In decision 4A_491/2017, the Swiss Supreme Court rejected a challenge to set aside a partial award on the grounds of violation of the right to be heard and substantive public policy.

In a French-language decision dated 24 May 2018, but only recently published, the Swiss Supreme Court dismissed a challenge to set aside a partial award for alleged violation of the right to be heard and breach of substantive public policy.

In the underlying arbitration, the arbitral tribunal had to decide on the validity of a unilateral termination of a supply contract between an Austrian company and a Russian company. The contract between the parties was for the delivery of railway related equipment and provided for a termination right in the event of delays in the delivery of the equipment. Following the termination of the contract by the Russian company, which the Austrian company opposed, the Russian company commenced arbitration proceedings. By way of a partial award, the arbitral tribunal found that the termination was invalid and dismissed the Russian company's claims.
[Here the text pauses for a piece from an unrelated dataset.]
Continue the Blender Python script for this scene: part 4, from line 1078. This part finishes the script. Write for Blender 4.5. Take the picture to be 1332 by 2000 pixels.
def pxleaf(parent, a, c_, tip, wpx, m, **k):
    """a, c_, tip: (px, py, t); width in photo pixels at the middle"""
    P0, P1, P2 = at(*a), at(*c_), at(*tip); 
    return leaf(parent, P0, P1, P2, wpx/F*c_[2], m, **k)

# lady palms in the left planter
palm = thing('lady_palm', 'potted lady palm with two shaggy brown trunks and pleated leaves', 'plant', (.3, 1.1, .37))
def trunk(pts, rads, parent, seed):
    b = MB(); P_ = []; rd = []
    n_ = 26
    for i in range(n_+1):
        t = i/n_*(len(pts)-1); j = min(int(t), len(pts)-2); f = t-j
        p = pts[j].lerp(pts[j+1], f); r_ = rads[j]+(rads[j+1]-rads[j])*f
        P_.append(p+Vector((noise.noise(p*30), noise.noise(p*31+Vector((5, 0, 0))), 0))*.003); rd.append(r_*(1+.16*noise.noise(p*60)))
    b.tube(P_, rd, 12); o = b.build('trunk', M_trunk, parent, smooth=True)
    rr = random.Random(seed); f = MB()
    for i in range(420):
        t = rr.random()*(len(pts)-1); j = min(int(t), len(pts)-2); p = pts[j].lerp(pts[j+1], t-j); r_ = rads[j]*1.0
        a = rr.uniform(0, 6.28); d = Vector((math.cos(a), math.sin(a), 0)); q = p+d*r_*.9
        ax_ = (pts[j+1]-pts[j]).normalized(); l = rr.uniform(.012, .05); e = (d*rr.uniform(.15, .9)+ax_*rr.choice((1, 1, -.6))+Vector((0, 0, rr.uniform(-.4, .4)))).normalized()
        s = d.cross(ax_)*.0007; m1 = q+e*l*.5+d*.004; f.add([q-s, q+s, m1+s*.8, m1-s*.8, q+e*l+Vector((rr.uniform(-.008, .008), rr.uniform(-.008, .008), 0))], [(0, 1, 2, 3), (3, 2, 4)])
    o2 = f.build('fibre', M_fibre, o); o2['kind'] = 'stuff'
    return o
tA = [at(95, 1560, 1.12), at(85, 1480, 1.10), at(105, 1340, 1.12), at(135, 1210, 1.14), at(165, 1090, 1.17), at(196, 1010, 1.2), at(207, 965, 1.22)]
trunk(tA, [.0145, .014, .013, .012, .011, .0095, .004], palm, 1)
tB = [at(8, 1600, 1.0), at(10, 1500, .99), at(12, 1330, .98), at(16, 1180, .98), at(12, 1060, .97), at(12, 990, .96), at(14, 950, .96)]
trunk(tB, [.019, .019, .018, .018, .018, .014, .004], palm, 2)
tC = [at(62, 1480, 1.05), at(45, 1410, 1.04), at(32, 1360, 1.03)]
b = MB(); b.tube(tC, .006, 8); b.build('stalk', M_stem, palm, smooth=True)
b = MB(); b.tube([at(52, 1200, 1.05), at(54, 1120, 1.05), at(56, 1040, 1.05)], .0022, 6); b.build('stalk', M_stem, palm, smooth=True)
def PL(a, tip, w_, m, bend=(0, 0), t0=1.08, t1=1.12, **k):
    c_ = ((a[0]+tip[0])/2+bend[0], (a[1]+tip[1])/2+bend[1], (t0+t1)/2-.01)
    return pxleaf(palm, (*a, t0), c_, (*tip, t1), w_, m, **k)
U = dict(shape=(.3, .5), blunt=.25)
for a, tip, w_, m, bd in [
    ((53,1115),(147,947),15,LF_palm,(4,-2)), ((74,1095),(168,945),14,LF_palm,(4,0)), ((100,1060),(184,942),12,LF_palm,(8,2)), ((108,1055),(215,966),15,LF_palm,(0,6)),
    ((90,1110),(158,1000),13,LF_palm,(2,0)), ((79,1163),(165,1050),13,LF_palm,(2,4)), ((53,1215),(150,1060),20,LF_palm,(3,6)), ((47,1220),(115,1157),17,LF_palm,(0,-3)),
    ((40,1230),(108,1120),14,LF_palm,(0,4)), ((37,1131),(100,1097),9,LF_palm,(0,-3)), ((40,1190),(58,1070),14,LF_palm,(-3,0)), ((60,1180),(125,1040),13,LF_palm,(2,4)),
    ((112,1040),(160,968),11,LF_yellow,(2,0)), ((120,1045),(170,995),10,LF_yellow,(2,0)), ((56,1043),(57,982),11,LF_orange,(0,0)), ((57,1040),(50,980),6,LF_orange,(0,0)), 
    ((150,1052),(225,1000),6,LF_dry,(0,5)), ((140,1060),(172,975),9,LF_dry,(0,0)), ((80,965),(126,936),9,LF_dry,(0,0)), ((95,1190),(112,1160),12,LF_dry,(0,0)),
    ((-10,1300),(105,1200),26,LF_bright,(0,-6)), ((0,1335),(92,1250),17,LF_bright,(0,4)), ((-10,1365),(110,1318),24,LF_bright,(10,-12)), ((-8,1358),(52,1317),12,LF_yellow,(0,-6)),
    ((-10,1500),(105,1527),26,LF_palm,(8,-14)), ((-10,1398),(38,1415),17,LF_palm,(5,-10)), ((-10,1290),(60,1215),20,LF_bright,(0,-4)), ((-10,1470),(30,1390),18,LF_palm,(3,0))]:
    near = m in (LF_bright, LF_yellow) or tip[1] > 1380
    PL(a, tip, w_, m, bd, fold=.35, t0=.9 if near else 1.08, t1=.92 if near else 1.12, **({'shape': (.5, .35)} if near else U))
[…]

The Russian company challenged the partial award arguing that its right to be heard and substantive public policy had been violated. The court rejected the challenge dismissing both grounds relied upon by the Russian company.

In its decision, the court highlighted the following:

  • A blanket reference to long excerpts of the briefs submitted in the arbitration proceedings is insufficient to meet the minimum substantiation requirements imposed by the applicable rules.
  • If an arbitral tribunal fails to address in its award, a point of fact or law argued by one of the parties, the parties' right to be heard is only violated, if the issue is potentially crucial for the outcome of the dispute.
  • An arbitral tribunal does not have a duty to itself locate any relevant evidence in the exhibits submitted.
  • If an arbitral award relies on several, alternative grounds, a petitioner is obliged to challenge all of them failing which the challenge would be inadmissible.

This decision is noteworthy because the court highlights key practical considerations for practitioners to bear in mind when bringing an application to challenge the decision of an arbitral tribunal before the Swiss Supreme Court.